> Data provided:
(begin)

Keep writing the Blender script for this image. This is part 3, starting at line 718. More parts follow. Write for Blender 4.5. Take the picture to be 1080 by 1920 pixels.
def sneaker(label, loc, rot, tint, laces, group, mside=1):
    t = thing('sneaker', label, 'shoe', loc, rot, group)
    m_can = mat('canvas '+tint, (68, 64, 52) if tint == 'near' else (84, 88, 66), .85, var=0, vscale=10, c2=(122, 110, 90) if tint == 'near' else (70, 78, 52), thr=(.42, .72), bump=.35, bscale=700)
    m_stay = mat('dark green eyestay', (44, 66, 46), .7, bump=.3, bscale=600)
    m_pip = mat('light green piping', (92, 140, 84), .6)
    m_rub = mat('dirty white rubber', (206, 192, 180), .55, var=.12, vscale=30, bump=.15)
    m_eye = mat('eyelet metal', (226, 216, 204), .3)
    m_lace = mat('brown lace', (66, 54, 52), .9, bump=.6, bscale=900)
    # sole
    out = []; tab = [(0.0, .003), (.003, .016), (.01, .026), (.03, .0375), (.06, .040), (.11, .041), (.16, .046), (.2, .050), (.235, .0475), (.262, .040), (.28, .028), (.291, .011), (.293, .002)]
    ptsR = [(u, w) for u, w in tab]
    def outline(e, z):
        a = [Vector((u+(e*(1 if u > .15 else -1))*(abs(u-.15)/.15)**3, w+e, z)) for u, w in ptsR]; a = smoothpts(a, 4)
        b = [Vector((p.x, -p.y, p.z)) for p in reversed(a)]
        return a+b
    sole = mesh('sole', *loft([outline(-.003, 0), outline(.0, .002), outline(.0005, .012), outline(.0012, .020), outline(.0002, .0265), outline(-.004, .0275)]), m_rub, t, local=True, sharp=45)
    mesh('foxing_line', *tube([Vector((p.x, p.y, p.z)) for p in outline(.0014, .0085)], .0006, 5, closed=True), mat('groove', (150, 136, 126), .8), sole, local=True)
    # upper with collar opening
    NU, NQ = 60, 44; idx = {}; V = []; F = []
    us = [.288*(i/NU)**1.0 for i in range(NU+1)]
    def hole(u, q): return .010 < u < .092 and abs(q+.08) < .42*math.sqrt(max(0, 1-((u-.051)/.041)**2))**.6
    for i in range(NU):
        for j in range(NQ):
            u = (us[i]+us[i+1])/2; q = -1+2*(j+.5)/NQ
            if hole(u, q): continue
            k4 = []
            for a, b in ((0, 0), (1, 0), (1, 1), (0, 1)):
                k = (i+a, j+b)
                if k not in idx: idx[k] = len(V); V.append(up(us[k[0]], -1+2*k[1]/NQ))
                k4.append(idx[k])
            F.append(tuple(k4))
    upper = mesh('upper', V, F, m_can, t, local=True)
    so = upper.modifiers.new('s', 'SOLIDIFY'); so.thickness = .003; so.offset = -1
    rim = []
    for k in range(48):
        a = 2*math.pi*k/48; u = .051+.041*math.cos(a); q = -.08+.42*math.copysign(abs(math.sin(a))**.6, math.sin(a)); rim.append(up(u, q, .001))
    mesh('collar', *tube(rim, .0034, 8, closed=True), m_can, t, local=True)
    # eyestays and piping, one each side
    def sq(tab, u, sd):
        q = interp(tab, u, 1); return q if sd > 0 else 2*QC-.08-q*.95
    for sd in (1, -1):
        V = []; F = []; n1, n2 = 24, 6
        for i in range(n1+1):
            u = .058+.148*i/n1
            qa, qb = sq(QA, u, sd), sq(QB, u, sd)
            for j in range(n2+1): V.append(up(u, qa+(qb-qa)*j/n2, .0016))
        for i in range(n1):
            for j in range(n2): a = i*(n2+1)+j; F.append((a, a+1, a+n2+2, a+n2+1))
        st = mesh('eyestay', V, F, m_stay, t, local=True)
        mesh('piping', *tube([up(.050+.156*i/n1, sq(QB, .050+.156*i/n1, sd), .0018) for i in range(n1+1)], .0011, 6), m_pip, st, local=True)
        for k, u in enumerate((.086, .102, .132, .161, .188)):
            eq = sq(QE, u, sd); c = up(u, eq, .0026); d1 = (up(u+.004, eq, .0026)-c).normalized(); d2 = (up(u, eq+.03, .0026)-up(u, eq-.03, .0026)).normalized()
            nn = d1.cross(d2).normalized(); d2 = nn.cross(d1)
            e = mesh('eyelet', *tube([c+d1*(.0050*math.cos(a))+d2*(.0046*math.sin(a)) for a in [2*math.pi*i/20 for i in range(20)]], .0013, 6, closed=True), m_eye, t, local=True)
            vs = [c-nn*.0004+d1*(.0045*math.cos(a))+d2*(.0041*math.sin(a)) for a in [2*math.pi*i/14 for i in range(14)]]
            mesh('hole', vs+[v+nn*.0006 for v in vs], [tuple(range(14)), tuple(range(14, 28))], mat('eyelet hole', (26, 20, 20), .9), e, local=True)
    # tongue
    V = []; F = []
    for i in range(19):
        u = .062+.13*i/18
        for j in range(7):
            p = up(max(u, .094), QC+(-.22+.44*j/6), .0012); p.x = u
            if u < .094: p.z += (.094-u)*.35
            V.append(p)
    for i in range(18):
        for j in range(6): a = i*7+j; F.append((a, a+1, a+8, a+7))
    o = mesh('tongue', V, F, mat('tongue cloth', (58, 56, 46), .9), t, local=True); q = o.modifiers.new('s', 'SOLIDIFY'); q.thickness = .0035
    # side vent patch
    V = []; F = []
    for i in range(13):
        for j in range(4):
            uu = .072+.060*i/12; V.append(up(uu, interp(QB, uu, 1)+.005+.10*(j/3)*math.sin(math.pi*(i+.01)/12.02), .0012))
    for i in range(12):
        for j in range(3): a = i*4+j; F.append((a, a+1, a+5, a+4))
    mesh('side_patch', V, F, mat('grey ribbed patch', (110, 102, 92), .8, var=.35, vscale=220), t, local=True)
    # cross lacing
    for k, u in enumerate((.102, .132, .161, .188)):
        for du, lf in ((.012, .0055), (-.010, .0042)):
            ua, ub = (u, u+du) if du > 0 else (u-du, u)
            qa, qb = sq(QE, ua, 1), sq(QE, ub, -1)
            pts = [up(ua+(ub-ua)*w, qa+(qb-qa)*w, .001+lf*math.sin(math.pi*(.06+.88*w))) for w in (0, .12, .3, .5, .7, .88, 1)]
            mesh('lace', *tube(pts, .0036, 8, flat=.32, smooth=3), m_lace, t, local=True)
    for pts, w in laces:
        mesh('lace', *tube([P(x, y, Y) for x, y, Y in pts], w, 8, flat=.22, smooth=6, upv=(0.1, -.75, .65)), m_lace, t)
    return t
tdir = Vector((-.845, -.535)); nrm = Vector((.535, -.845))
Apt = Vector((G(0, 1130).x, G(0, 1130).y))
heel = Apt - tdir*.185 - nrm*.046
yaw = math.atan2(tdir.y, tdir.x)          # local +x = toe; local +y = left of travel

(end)

> Direction: Extract all of the data exactly as written.

> Response to this exercise:
Keep writing the Blender script for this image. This is part 3, starting at line 718. More parts follow. Write for Blender 4.5. Take the picture to be 1080 by 1920 pixels.
def sneaker(label, loc, rot, tint, laces, group, mside=1):
    t = thing('sneaker', label, 'shoe', loc, rot, group)
    m_can = mat('canvas '+tint, (68, 64, 52) if tint == 'near' else (84, 88, 66), .85, var=0, vscale=10, c2=(122, 110, 90) if tint == 'near' else (70, 78, 52), thr=(.42, .72), bump=.35, bscale=700)
    m_stay = mat('dark green eyestay', (44, 66, 46), .7, bump=.3, bscale=600)
    m_pip = mat('light green piping', (92, 140, 84), .6)
    m_rub = mat('dirty white rubber', (206, 192, 180), .55, var=.12, vscale=30, bump=.15)
    m_eye = mat('eyelet metal', (226, 216, 204), .3)
    m_lace = mat('brown lace', (66, 54, 52), .9, bump=.6, bscale=900)
    # sole
    out = []; tab = [(0.0, .003), (.003, .016), (.01, .026), (.03, .0375), (.06, .040), (.11, .041), (.16, .046), (.2, .050), (.235, .0475), (.262, .040), (.28, .028), (.291, .011), (.293, .002)]
    ptsR = [(u, w) for u, w in tab]
    def outline(e, z):
        a = [Vector((u+(e*(1 if u > .15 else -1))*(abs(u-.15)/.15)**3, w+e, z)) for u, w in ptsR]; a = smoothpts(a, 4)
        b = [Vector((p.x, -p.y, p.z)) for p in reversed(a)]
        return a+b
    sole = mesh('sole', *loft([outline(-.003, 0), outline(.0, .002), outline(.0005, .012), outline(.0012, .020), outline(.0002, .0265), outline(-.004, .0275)]), m_rub, t, local=True, sharp=45)
    mesh('foxing_line', *tube([Vector((p.x, p.y, p.z)) for p in outline(.0014, .0085)], .0006, 5, closed=True), mat('groove', (150, 136, 126), .8), sole, local=True)
    # upper with collar opening
    NU, NQ = 60, 44; idx = {}; V = []; F = []
    us = [.288*(i/NU)**1.0 for i in range(NU+1)]
    def hole(u, q): return .010 < u < .092 and abs(q+.08) < .42*math.sqrt(max(0, 1-((u-.051)/.041)**2))**.6
    for i in range(NU):
        for j in range(NQ):
            u = (us[i]+us[i+1])/2; q = -1+2*(j+.5)/NQ
            if hole(u, q): continue
            k4 = []
            for a, b in ((0, 0), (1, 0), (1, 1), (0, 1)):
                k = (i+a, j+b)
                if k not in idx: idx[k] = len(V); V.append(up(us[k[0]], -1+2*k[1]/NQ))
                k4.append(idx[k])
            F.append(tuple(k4))
    upper = mesh('upper', V, F, m_can, t, local=True)
    so = upper.modifiers.new('s', 'SOLIDIFY'); so.thickness = .003; so.offset = -1
    rim = []
    for k in range(48):
        a = 2*math.pi*k/48; u = .051+.041*math.cos(a); q = -.08+.42*math.copysign(abs(math.sin(a))**.6, math.sin(a)); rim.append(up(u, q, .001))
    mesh('collar', *tube(rim, .0034, 8, closed=True), m_can, t, local=True)
    # eyestays and piping, one each side
    def sq(tab, u, sd):
        q = interp(tab, u, 1); return q if sd > 0 else 2*QC-.08-q*.95
    for sd in (1, -1):
        V = []; F = []; n1, n2 = 24, 6
        for i in range(n1+1):
            u = .058+.148*i/n1
            qa, qb = sq(QA, u, sd), sq(QB, u, sd)
            for j in range(n2+1): V.append(up(u, qa+(qb-qa)*j/n2, .0016))
        for i in range(n1):
            for j in range(n2): a = i*(n2+1)+j; F.append((a, a+1, a+n2+2, a+n2+1))
        st = mesh('eyestay', V, F, m_stay, t, local=True)
        mesh('piping', *tube([up(.050+.156*i/n1, sq(QB, .050+.156*i/n1, sd), .0018) for i in range(n1+1)], .0011, 6), m_pip, st, local=True)
        for k, u in enumerate((.086, .102, .132, .161, .188)):
            eq = sq(QE, u, sd); c = up(u, eq, .0026); d1 = (up(u+.004, eq, .0026)-c).normalized(); d2 = (up(u, eq+.03, .0026)-up(u, eq-.03, .0026)).normalized()
            nn = d1.cross(d2).normalized(); d2 = nn.cross(d1)
            e = mesh('eyelet', *tube([c+d1*(.0050*math.cos(a))+d2*(.0046*math.sin(a)) for a in [2*math.pi*i/20 for i in range(20)]], .0013, 6, closed=True), m_eye, t, local=True)
            vs = [c-nn*.0004+d1*(.0045*math.cos(a))+d2*(.0041*math.sin(a)) for a in [2*math.pi*i/14 for i in range(14)]]
            mesh('hole', vs+[v+nn*.0006 for v in vs], [tuple(range(14)), tuple(range(14, 28))], mat('eyelet hole', (26, 20, 20), .9), e, local=True)
    # tongue
    V = []; F = []
    for i in range(19):
        u = .062+.13*i/18
        for j in range(7):
            p = up(max(u, .094), QC+(-.22+.44*j/6), .0012); p.x = u
            if u < .094: p.z += (.094-u)*.35
            V.append(p)
    for i in range(18):
        for j in range(6): a = i*7+j; F.append((a, a+1, a+8, a+7))
    o = mesh('tongue', V, F, mat('tongue cloth', (58, 56, 46), .9), t, local=True); q = o.modifiers.new('s', 'SOLIDIFY'); q.thickness = .0035
    # side vent patch
    V = []; F = []
    for i in range(13):
        for j in range(4):
            uu = .072+.060*i/12; V.append(up(uu, interp(QB, uu, 1)+.005+.10*(j/3)*math.sin(math.pi*(i+.01)/12.02), .0012))
    for i in range(12):
        for j in range(3): a = i*4+j; F.append((a, a+1, a+5, a+4))
    mesh('side_patch', V, F, mat('grey ribbed patch', (110, 102, 92), .8, var=.35, vscale=220), t, local=True)
    # cross lacing
    for k, u in enumerate((.102, .132, .161, .188)):
        for du, lf in ((.012, .0055), (-.010, .0042)):
            ua, ub = (u, u+du) if du > 0 else (u-du, u)
            qa, qb = sq(QE, ua, 1), sq(QE, ub, -1)
            pts = [up(ua+(ub-ua)*w, qa+(qb-qa)*w, .001+lf*math.sin(math.pi*(.06+.88*w))) for w in (0, .12, .3, .5, .7, .88, 1)]
            mesh('lace', *tube(pts, .0036, 8, flat=.32, smooth=3), m_lace, t, local=True)
    for pts, w in laces:
        mesh('lace', *tube([P(x, y, Y) for x, y, Y in pts], w, 8, flat=.22, smooth=6, upv=(0.1, -.75, .65)), m_lace, t)
    return t
tdir = Vector((-.845, -.535)); nrm = Vector((.535, -.845))
Apt = Vector((G(0, 1130).x, G(0, 1130).y))
heel = Apt - tdir*.185 - nrm*.046
yaw = math.atan2(tdir.y, tdir.x)          # local +x = toe; local +y = left of travel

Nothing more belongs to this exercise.